I like bugs, beetles, flies, creepy crawly things that others often eschew and I like the idea of them having "little voices." I know you mightn't like insects all that much but my advice to you is to make peace with them – they are the most successful species on the planet. There are 900,000 different kinds of living insects and they comprise 80 percent of the species of the world. It is estimated that at any one time there are 10 quintillion insects on the planet (that's a one with 18 zeros behind it.) They don't want to hurt you (not many of them, anyway) they just want to fly around, eat, mate and die. If they wanted to kill us off, they'd have done it by now. Just sayin'.
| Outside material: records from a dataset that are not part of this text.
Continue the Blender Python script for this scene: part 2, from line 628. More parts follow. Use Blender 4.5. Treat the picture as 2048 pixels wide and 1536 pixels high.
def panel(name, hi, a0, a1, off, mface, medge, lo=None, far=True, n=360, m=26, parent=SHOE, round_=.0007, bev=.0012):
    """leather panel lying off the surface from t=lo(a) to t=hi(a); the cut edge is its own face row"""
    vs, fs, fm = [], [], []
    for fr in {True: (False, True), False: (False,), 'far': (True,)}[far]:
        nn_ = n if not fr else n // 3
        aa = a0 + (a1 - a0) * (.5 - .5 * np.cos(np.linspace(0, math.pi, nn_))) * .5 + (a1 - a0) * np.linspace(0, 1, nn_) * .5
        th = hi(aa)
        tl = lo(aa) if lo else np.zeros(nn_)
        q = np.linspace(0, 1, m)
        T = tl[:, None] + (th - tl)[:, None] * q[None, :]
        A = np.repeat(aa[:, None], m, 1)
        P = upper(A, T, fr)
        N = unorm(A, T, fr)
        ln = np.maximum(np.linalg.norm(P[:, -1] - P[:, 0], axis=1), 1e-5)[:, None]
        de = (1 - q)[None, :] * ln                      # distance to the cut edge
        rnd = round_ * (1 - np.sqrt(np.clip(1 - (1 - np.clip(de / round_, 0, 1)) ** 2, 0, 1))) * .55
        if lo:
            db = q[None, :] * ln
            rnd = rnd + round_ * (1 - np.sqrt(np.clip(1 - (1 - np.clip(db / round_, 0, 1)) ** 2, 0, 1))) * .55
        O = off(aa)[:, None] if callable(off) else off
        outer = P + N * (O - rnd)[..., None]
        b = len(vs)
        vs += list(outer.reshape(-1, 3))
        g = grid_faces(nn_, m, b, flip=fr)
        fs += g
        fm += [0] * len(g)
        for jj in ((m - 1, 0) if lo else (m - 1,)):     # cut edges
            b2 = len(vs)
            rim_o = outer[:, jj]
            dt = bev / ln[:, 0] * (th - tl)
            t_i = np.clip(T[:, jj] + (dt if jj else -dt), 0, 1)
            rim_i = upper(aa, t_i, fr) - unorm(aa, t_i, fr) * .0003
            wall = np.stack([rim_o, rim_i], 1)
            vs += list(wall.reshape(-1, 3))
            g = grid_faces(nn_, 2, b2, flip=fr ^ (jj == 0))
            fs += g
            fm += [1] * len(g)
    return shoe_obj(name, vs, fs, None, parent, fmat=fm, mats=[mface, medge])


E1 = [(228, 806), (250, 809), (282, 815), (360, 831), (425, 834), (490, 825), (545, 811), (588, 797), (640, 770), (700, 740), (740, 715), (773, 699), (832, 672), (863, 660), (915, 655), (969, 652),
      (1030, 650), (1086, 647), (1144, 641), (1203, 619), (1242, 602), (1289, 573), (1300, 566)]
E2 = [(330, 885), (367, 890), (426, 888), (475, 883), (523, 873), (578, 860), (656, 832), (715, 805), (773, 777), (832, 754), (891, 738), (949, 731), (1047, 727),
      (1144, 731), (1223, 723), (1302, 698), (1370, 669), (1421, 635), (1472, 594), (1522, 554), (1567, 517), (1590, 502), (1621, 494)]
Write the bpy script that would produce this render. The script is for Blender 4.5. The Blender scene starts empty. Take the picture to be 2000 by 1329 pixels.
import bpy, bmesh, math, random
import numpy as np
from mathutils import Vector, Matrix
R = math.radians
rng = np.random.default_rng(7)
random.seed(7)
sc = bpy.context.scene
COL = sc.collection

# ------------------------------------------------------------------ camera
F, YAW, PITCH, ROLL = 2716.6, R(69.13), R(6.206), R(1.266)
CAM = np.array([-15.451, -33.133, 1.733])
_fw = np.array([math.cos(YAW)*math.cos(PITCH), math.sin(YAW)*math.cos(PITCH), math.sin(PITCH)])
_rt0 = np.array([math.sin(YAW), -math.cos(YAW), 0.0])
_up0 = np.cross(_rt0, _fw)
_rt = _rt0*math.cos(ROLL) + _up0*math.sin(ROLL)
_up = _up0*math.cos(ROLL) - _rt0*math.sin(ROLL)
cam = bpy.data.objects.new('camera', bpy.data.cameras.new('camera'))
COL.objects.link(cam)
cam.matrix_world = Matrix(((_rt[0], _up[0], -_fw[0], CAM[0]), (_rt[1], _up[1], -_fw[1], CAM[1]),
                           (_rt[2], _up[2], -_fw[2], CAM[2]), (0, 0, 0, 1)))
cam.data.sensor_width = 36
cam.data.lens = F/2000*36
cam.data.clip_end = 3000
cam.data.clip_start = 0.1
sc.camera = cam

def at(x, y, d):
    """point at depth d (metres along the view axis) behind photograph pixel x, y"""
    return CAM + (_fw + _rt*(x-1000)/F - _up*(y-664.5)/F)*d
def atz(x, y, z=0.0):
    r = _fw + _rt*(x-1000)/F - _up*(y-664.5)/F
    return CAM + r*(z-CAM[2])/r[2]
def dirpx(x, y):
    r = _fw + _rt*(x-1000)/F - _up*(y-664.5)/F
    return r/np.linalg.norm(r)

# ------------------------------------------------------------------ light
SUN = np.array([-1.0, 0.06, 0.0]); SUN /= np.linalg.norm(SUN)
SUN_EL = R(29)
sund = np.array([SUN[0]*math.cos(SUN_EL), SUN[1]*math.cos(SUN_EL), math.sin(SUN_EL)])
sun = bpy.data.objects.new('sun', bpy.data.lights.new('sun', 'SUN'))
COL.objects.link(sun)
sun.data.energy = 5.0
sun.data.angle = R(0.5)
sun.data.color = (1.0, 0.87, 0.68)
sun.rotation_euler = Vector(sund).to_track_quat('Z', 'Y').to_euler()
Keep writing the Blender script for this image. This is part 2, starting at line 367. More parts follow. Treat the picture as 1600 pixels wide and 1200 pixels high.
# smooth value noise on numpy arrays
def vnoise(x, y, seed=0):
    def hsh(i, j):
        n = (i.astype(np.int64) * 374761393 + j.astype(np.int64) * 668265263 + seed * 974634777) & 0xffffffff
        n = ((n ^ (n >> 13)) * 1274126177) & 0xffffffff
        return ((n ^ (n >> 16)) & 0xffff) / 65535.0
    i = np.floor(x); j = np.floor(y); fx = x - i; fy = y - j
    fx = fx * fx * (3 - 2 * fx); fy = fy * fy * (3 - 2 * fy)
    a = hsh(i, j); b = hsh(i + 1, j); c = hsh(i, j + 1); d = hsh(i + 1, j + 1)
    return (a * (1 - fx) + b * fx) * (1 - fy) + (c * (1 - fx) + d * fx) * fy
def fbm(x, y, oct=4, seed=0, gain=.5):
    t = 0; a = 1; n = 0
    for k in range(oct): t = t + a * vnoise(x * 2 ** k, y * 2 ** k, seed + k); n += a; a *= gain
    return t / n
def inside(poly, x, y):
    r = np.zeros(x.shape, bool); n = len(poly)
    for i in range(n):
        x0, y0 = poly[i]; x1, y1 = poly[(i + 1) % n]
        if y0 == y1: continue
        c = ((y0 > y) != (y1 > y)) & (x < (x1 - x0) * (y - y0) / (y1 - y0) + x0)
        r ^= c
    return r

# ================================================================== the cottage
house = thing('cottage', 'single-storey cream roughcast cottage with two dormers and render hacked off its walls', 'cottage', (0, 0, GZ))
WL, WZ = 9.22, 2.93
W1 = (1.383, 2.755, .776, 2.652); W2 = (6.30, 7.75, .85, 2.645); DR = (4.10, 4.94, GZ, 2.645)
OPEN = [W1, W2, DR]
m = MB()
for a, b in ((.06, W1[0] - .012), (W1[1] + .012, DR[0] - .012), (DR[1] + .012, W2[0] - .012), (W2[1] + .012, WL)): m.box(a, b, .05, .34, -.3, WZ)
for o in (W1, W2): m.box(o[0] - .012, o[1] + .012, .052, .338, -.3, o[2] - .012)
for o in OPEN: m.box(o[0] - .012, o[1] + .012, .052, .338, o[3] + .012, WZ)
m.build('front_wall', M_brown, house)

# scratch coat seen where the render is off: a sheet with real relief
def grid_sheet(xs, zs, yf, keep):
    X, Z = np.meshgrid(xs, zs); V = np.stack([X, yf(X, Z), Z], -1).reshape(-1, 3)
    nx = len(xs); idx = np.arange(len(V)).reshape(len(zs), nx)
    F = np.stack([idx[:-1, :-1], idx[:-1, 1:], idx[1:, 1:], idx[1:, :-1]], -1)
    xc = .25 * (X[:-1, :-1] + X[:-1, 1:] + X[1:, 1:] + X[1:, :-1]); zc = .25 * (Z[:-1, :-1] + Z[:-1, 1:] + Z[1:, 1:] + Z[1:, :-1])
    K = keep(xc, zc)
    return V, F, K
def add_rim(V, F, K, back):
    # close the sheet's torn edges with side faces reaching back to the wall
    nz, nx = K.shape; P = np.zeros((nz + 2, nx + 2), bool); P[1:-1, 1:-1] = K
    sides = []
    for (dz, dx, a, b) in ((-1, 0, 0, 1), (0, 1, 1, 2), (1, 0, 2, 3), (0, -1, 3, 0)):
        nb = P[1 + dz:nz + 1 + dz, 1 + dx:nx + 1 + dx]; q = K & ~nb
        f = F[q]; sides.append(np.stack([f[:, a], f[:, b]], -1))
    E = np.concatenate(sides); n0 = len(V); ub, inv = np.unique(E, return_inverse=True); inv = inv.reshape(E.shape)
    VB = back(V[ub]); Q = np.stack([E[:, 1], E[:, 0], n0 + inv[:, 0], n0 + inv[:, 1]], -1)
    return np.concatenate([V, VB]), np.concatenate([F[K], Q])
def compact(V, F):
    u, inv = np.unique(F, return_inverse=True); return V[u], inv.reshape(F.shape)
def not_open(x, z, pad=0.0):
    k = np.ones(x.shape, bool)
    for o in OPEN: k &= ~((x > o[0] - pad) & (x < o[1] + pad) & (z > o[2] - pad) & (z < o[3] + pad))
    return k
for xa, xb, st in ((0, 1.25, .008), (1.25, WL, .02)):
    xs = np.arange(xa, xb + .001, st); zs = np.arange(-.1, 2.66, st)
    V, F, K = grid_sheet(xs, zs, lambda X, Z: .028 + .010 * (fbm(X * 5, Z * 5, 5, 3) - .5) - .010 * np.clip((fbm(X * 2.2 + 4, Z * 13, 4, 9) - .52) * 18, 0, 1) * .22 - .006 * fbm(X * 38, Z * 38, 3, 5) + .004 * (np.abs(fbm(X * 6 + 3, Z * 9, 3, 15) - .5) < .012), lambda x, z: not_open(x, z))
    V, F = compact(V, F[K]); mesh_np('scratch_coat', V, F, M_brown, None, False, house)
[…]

Mansfield isn't just talking about insects, here, anyway. She's talking about the myriad sounds the natural world makes that sometimes will break through the louder noises of life- in this case, the sound of the ocean. It's good to listen to "little throats sing." I suggest you join in once in a while. They must know something- they've been around for more than 100 million years.
Mansfield was born and raised in New Zealand though after she went to college in England she did not return much (partly because of her health). She was friends with D.H. Lawrence and Virginia Woolf. Many of her short stories were published after her untimely death at 34. Lawrence is said to have somewhat based Gudrun in Women In Love on Mansfield and Gerald Crich is also somewhat based on Mansfield's husband John Middleton Murry.
She was a brilliant modern writer, a good thinker and a talented cellist, too. She often wrote that she and D.H. Lawrence were very similar in character and they remained close friends. Both of them suffered from tuberculosis and it would take both their lives when they were still quite young. (Lawrence died when he was 45.)